Richard M. Tullis - Capital One Securities, Inc., Research Division

Okay. I see. Because I was looking back at some of the old data, and it looked like you're estimating $6 to $8, I guess, a barrel based on $75 oil. So I didn't know if there was much of an impact from current pricing. Also, I missed the very beginning of the call, Joe. When did Anchor and Yucatán well spud?

Joseph H. Bryant

Gosh, they both were in the first quarter. I can't give you the date. But they were -- I honestly can't remember. They've both been drilling -- I guess if I had our drilling report in front of me, I could tell you, but first quarter is the best I can do for you right now.

Richard M. Tullis - Capital One Securities, Inc., Research Division

Are these AFEs -- how the costs running versus the AFE so far?

Joseph H. Bryant

Oh, we don't have any worries right now.
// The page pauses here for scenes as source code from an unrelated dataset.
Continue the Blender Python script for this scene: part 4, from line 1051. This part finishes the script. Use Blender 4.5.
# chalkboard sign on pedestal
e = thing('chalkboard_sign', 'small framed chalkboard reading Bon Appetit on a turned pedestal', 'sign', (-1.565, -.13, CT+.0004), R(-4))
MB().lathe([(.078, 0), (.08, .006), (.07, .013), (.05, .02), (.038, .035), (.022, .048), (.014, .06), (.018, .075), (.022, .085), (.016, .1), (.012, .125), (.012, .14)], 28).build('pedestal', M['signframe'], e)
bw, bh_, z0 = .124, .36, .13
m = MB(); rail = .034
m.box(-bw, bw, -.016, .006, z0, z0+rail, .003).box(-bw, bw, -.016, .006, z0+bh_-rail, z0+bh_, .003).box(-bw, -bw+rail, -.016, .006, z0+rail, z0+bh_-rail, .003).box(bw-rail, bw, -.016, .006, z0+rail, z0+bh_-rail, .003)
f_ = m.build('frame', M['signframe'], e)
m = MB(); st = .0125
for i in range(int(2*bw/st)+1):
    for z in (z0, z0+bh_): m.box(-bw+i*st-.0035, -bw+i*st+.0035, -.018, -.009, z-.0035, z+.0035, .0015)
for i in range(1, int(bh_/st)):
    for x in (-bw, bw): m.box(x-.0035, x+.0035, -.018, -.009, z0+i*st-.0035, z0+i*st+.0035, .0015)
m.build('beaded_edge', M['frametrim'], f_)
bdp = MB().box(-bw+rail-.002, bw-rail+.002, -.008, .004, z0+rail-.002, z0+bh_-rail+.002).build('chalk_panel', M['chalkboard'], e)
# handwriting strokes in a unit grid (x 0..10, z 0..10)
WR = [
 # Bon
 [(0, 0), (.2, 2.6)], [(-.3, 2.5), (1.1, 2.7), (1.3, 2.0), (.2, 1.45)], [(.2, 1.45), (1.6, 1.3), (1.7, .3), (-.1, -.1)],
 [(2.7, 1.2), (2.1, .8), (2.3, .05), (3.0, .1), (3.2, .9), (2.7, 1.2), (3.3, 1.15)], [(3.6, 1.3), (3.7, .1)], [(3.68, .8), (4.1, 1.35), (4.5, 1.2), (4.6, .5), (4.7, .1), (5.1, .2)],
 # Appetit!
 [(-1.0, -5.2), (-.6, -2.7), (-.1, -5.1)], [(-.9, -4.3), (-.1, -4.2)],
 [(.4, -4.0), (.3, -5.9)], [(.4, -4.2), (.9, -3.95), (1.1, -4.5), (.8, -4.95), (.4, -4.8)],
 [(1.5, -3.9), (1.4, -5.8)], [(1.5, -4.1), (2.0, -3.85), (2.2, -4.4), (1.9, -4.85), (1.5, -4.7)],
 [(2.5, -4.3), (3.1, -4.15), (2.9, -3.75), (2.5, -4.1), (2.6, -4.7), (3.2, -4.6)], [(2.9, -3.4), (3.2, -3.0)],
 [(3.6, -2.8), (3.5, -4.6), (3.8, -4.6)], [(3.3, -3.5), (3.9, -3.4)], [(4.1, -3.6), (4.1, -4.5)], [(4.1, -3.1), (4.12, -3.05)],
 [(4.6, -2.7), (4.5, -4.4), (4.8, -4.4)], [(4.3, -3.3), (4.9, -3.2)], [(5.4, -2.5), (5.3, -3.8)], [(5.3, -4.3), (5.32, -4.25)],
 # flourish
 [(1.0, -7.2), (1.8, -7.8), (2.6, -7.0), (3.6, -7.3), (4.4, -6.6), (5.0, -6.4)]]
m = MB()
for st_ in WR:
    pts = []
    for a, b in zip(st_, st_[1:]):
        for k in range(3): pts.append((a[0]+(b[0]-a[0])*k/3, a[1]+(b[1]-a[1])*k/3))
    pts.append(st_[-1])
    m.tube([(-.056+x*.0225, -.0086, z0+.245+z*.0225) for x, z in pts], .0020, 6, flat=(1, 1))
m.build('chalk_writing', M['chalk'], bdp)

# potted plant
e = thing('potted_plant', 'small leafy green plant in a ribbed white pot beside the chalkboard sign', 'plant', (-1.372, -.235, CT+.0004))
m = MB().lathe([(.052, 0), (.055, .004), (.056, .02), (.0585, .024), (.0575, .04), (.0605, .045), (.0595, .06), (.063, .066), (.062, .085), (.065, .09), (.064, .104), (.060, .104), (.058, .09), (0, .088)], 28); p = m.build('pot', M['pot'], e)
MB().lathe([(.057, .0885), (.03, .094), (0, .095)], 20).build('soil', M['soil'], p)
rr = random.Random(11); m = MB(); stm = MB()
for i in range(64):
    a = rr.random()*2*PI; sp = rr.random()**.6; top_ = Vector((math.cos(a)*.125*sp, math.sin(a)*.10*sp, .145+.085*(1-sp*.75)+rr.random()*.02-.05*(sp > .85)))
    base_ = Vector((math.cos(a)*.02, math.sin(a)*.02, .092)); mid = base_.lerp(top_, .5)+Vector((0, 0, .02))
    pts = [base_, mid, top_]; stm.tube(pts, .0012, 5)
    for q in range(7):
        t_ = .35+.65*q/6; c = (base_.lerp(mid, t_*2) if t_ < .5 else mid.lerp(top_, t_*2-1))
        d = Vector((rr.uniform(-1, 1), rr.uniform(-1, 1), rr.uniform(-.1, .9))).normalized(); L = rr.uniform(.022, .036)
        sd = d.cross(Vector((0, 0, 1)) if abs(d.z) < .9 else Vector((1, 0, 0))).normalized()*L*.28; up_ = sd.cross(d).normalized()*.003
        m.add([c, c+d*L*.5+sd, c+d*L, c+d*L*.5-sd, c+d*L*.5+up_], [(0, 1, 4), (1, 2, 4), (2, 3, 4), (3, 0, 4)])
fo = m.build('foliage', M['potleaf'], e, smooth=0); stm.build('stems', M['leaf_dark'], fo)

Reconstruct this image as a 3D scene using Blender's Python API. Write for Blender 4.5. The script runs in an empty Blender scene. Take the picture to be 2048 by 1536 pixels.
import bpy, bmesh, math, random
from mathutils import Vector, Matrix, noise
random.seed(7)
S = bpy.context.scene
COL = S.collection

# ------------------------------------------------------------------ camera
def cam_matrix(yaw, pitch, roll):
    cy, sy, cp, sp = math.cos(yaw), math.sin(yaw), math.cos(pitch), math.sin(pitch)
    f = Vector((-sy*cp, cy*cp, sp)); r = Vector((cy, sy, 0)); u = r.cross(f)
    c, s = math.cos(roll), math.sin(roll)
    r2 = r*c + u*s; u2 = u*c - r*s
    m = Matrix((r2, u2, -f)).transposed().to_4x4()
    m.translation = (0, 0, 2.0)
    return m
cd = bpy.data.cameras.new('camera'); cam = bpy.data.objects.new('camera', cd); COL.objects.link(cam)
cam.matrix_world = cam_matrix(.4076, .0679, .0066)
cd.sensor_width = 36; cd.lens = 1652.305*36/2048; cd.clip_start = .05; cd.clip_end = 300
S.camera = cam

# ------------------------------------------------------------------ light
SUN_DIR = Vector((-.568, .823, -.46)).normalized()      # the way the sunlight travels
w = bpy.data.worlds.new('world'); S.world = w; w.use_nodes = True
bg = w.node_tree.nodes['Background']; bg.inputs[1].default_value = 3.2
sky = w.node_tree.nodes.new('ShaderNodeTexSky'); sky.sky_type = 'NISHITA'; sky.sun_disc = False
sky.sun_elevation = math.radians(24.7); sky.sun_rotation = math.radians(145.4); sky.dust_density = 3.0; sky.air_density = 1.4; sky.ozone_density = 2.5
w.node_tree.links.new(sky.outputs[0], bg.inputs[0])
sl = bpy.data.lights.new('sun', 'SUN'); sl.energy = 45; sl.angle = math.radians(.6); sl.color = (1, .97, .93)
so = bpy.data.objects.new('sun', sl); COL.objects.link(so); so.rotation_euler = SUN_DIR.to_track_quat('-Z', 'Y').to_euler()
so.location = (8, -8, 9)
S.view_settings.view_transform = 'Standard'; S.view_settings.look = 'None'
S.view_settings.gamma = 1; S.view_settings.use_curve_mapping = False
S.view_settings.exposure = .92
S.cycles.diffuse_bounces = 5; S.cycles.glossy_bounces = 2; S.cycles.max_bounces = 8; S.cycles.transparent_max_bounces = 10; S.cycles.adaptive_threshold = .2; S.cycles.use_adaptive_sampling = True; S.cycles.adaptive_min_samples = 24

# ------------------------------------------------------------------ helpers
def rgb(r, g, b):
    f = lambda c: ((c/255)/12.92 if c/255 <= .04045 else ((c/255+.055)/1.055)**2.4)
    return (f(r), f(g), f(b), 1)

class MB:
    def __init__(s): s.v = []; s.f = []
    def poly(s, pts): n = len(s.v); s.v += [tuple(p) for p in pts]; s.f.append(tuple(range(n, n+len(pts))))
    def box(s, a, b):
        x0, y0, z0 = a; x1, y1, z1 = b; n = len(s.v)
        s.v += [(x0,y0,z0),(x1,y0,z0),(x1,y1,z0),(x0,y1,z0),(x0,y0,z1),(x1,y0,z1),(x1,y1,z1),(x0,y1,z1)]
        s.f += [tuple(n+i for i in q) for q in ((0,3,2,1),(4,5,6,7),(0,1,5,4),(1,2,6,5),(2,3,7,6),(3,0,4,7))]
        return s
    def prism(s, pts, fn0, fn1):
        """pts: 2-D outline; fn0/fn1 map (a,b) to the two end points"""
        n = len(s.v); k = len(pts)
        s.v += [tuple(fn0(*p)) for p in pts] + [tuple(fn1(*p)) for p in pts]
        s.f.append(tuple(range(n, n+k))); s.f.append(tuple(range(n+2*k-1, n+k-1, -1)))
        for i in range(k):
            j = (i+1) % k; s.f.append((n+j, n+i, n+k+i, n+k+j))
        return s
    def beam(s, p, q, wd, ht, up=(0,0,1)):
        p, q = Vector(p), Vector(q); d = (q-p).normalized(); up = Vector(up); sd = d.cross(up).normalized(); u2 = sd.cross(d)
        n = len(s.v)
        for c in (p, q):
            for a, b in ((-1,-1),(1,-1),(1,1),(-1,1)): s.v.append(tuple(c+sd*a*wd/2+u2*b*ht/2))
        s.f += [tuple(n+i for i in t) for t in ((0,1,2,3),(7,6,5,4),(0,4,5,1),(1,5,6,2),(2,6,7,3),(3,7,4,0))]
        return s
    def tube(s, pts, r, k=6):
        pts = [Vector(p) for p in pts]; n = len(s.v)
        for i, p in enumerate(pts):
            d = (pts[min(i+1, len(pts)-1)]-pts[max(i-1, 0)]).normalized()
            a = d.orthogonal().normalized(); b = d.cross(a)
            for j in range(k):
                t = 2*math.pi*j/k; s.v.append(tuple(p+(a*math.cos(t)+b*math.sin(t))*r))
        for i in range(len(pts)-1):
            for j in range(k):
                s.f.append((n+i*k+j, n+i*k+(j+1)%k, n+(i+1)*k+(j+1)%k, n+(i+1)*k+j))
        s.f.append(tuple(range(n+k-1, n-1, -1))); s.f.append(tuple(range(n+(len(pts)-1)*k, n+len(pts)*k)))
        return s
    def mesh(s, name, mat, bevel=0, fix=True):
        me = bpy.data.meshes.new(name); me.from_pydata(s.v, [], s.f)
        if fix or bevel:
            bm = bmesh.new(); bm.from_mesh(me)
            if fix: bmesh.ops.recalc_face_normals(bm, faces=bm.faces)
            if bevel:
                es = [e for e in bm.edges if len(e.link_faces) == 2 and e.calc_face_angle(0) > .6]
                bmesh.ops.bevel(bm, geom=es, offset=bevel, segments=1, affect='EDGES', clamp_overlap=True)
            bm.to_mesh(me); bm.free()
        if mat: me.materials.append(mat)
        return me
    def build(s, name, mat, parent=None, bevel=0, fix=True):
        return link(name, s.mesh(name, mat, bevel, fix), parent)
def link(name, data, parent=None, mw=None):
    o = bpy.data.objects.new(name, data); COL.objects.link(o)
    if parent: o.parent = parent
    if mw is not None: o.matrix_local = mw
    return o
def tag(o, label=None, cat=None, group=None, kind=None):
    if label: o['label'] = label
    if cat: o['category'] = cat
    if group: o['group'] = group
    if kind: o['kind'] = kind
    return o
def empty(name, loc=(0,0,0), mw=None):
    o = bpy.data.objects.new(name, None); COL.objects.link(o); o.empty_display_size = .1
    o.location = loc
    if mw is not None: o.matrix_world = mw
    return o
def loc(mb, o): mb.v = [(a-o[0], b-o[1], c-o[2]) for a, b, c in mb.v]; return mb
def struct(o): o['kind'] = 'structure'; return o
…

And specifically, we would refer you to the operators to talk about cost and what their AFEs.

Okay. I don't think there's any more questions in the queue. I do want to thank everybody for joining us today. And I hope you'd agree that we're off to a great start in 2014. We continue to deliver on the promises that we made to you all. And most importantly, we look forward to seeing you in New York on June 4 and answering more of your questions there. Good luck everybody and take care. Bye.

Operator

Thank you. This concludes today's call. All parties may disconnect. Have a great day.